Et là, je ne parle pas de la « french touch ». Je trouve la deuxième version d’extension musicale française beaucoup plus intéressante que celle qui se cachait juste derrière un beat à la Daft Punk. Mais malgré tout, je reste assez bouleversé par ce qui vient de l’étranger et notamment des Etats-Unis.
On a peu de chose équivalente en terme mélodique.
LES GROUPES FRANÇAIS QUE TU APPRÉCIES PARTICULIÈREMENT ?
Dominique A , M83, Benoit de Villeneuve, Daniel Darc, Frédéric Lo…
ON T’AS COMPARÉ SOUVENT A THOM YORKE. C’EST PAS TROP FRUSTRANT A FORCE ? BON, EN MÊME TEMPS, J’AI L’IMPRESSION QUE TU ENTRETIENS LA CHOSE. TON REMIX DE NUDE ETAIT TOUT SIMPLEMENT PARFAIT.
Non, ça me saoule pas. C’est un artiste que j’aime beaucoup, que j’ai énormément écouté. La comparaison n’est pas blessante. Ca serait la réduction qui serait gênante.
Le remix de « Nude » a été fait en une nuit à l’arrache en plein enregistrement de l’album. Ca m’a amusé de le faire même si je n’y ais pas consacré assez de temps.
On pourrait parler des heures mais Sebastien à RDV avec le concert de Beirut à l’Olympia.
On se quitte en se serrant la main. Je lui demande une dernière petite chose.
« Tu pourrais m’écrire un petit texte présentant « The Border » ?
J’aimerai bien le mettre en ligne demain matin, si possible.
Sebastien ne dit pas non et s’éclipse discrètement alors qu’il fait encore jour.
Le lendemain, je reçois ce petit texte dans ma boite email.
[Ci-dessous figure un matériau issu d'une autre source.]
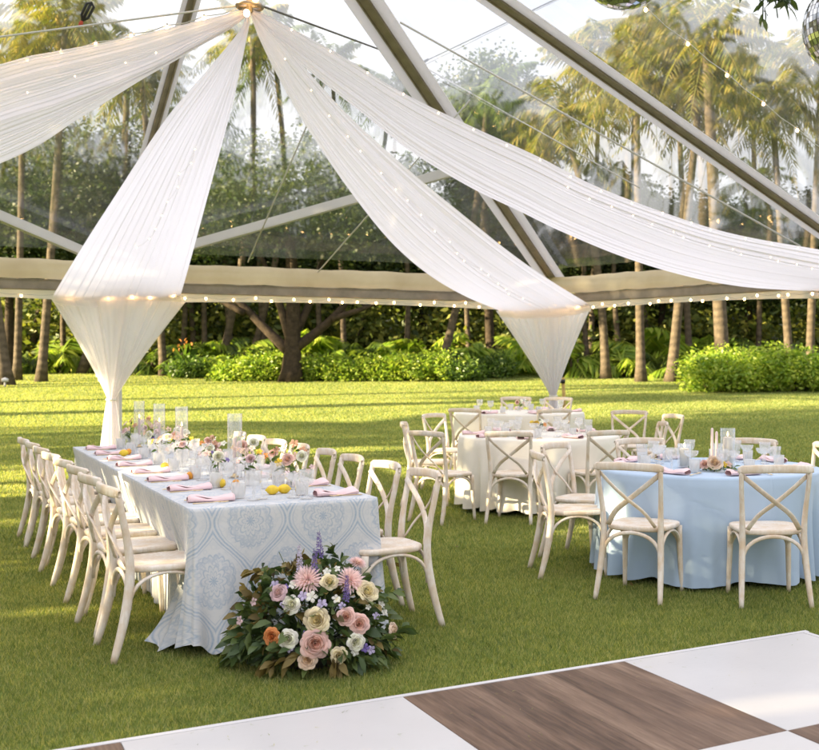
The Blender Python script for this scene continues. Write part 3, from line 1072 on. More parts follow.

« How much time will it take
To decide and to reflect
When it comes time to make the choice
For this alternative life
in your white dress twirling around
when the light s bounced on your face
I just doubt it could disappear »
Sebastien Schuller
Je me rappelle avoir passé des heures à écouter ma boite mail en regardant la lune.